**What is being asked:** Look through the material below, count the lines containing the word "picture", and state only the count.

**Source excerpt:**
————

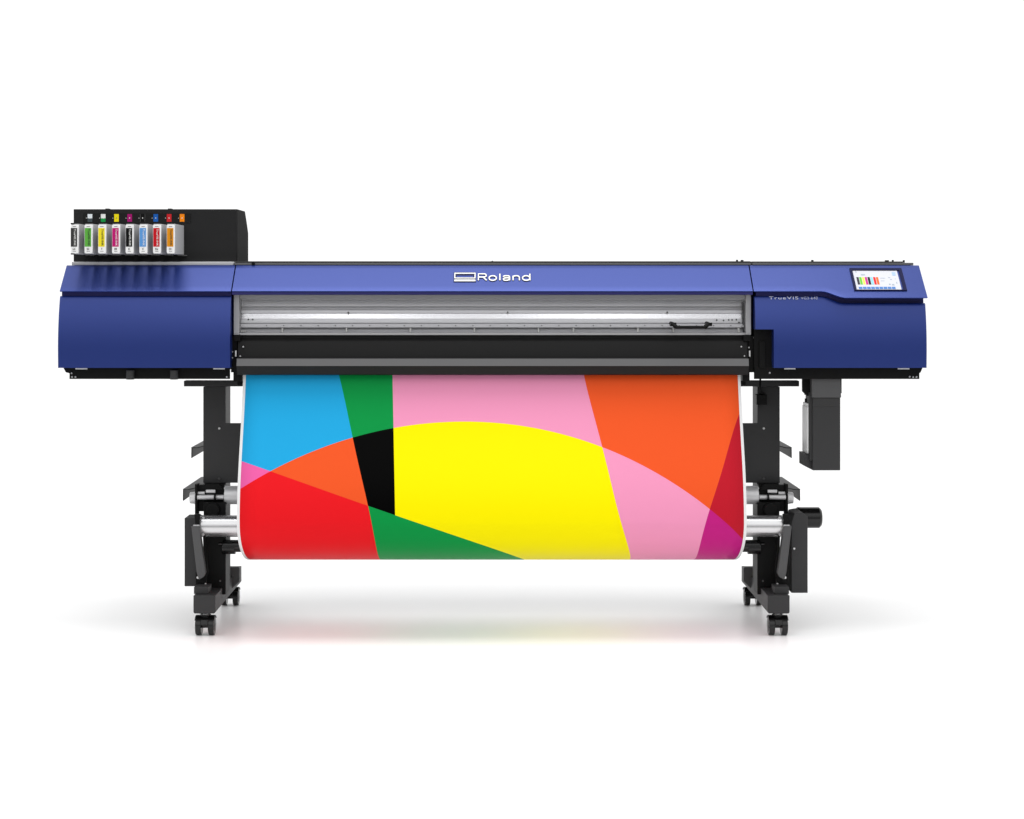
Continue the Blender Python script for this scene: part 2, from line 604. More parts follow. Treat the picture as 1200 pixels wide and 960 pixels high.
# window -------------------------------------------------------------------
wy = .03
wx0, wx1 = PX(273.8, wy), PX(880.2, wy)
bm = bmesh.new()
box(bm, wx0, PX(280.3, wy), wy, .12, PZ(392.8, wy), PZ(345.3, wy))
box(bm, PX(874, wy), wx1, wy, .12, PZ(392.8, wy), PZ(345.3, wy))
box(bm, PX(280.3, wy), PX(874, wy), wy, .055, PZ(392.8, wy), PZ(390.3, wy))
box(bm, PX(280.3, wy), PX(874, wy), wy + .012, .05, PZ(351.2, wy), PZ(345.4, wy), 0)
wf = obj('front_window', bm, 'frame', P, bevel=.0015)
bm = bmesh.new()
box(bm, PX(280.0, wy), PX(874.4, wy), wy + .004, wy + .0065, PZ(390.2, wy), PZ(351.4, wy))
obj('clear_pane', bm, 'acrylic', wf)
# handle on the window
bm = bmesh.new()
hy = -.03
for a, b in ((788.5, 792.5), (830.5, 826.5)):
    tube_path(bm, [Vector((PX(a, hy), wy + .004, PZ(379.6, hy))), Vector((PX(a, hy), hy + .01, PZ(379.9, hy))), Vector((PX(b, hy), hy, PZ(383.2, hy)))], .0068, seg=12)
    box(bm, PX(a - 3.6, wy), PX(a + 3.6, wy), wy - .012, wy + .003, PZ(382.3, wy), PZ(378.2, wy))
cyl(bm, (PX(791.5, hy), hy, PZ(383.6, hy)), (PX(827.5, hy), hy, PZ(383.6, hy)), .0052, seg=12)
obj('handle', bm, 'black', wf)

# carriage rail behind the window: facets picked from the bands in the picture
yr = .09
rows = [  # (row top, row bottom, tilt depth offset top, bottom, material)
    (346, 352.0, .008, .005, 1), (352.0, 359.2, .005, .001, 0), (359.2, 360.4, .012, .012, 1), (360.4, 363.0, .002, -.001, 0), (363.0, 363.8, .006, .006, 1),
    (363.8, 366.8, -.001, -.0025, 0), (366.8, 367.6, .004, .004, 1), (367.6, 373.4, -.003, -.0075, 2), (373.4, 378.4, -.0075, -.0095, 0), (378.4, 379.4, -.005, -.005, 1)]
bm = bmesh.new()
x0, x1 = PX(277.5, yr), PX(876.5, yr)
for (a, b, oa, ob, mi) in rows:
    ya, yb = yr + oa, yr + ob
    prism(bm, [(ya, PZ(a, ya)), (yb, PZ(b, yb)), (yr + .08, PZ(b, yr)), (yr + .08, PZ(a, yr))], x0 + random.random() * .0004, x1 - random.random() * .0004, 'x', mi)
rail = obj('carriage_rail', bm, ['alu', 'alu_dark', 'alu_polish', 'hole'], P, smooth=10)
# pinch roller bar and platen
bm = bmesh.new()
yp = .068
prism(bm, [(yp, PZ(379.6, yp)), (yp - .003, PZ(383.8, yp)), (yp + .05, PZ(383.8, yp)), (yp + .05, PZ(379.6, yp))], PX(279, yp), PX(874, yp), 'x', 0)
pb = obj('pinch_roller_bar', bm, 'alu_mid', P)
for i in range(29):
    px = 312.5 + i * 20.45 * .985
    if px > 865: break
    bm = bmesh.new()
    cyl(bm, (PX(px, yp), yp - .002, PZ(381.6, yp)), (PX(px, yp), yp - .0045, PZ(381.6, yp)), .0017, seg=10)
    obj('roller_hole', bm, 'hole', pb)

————

**Full answer:** 2